You can see the fiddly extra bit we have had to include at the bottom of the stan_code. We now have a generated quantities block which contains our y_sim object using a special function called poisson_log_rng which generates sample data from the Poisson distribution when the rate is the log of what is in the brackets.

The other interesting thing that occurred when I added the generated quantities block is that Stan started throwing warnings and errors at me. It turned out (after half an hour of debugging!) that the default starting values Stan uses are Uniform between -2 and 2. The beta values were getting crazily too big and it was producing infinite y_sim values. Calling the stan function with all starting values set to zero with init=0 solved the problem.

The posterior predictive should look much the same as the JAGS script:

y_sim_pp_stan = extract(stan_run, pars = 'y_sim')$y_sim
y_sim_pp_mean = apply(y_sim_pp_stan,2,'mean')
plot(y, y_sim_pp_mean, xlab = 'True y values', ylab = 'Posterior predicted y values')
abline(a=0, b=1)

Debugging code in JAGS and Stan

Unless you are running a very simple model, almost always you will run into problems with error statements because you have written your model incorrectly. In recent times the error messages coming out of JAGS and Stan have improved immeasurably but they are still written by people who are so familiar with the internal workings of the code that it is very hard for them to explain what you have done wrong!

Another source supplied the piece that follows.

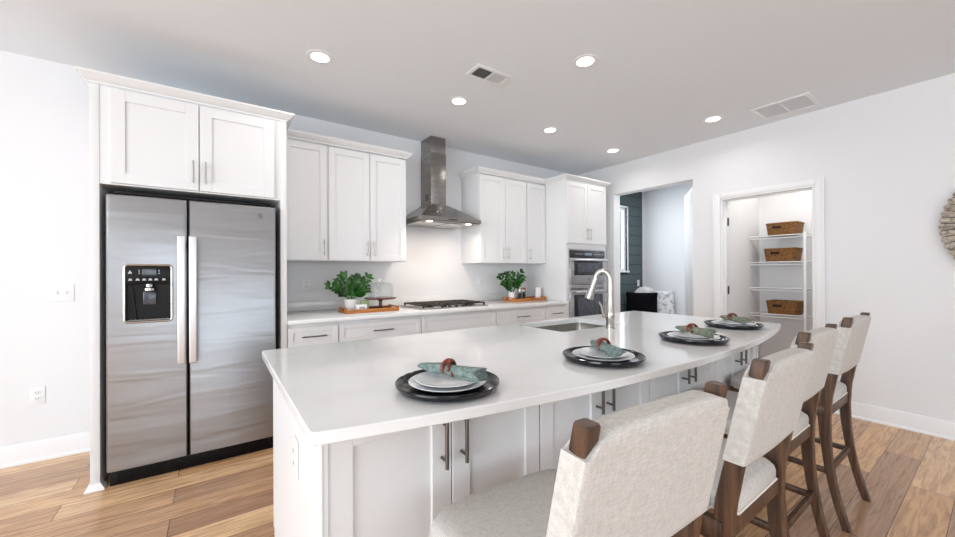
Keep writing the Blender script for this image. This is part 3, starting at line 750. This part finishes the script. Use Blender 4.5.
B().lathe([(.0285, 0), (.0285, .010), (.025, .014), (.024, .05), (.0265, .056), (.0265, .100), (.023, .108), (.0175, .20)], (fx, fy_, CT1), 28).build('body', 'nickel', t)
ang = math.radians(118); ux, uy = math.cos(ang), math.sin(ang)
pts = [(fx, fy_, CT1+.19), (fx, fy_, CT1+.28)]
Rr = .044
for i in range(0, 15):
    a = math.pi*(i/14)*.93; pts.append((fx+ux*Rr*(1-math.cos(a)), fy_+uy*Rr*(1-math.cos(a)), CT1+.302+Rr*1.25*math.sin(a)))
B().tube(pts, [.0165]*2+[.0155]*15, 16).build('spout', 'nickel', t)
e0 = Vector(pts[-1]); dd = (e0-Vector(pts[-2])).normalized(); dd = Vector((ux*.32, uy*.32, -1)).normalized()
B().tube([e0-dd*.004, e0+dd*.01, e0+dd*.05, e0+dd*.11, e0+dd*.135, e0+dd*.14], [.0155, .0175, .0195, .0255, .0275, .024], 18).build('spray_head', 'nickel', t)
la = math.radians(160); lx, ly = math.cos(la), math.sin(la)
q = B().tube([(fx+lx*.015, fy_+ly*.015, CT1+.078), (fx+lx*.045, fy_+ly*.045, CT1+.080)], .014, 14)
q.tube([(fx+lx*.042, fy_+ly*.042, CT1+.078), (fx+lx*.056, fy_+ly*.056, CT1+.11), (fx+lx*.062, fy_+ly*.062, CT1+.14), (fx+lx*.078, fy_+ly*.078, CT1+.168)], [.010, .0085, .0075, .006], 12)
q.build('lever', 'nickel', t)

# ------------------------------------------------------------------ place settings
def make_charger():
    return B().lathe([(.0001, .004), (.11, .004), (.118, .0), (.128, .0), (.150, .008), (.1575, .020), (.157, .0245), (.153, .0255), (.149, .023), (.140, .013), (.125, .0095), (.0001, .0085)], n=64).build('charger_plate', 'charger', None)
def make_dinner():
    return B().lathe([(.0001, .003), (.07, .003), (.072, 0), (.078, 0), (.095, .005), (.116, .0135), (.1185, .0155), (.117, .0165), (.112, .0155), (.092, .0085), (.0001, .0075)], n=56).build('dinner_plate', 'plate', None)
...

Here are some general tips if you run into problems:

• Simplify your model. Go back to a model that you know works and run it on your data even if it’s ludicrously simple. Try to work from that model back to the one you want to fit
• Pay really close attention to the error message. Usually you just haven’t read it closely enough and it is actually telling you exactly what went wrong
• Sometimes it’s nothing that you have done wrong, but just that your data and your model don’t match and the model cannot start. Try specifying initial values (covered in next practical)
• Stan supports debug-by-print which means you can plug in e.g. print(alpha); statements throughout your code to get to the bottom of problems. This can be really helpful

Harder exercises

• We haven’t covered cross-validation in this code at all. You might like to try and code up a cross-validation version of some of these models. You can copy the example from Class 6
• Try and create posterior predictive distributions for all of the models fitted in Class 6.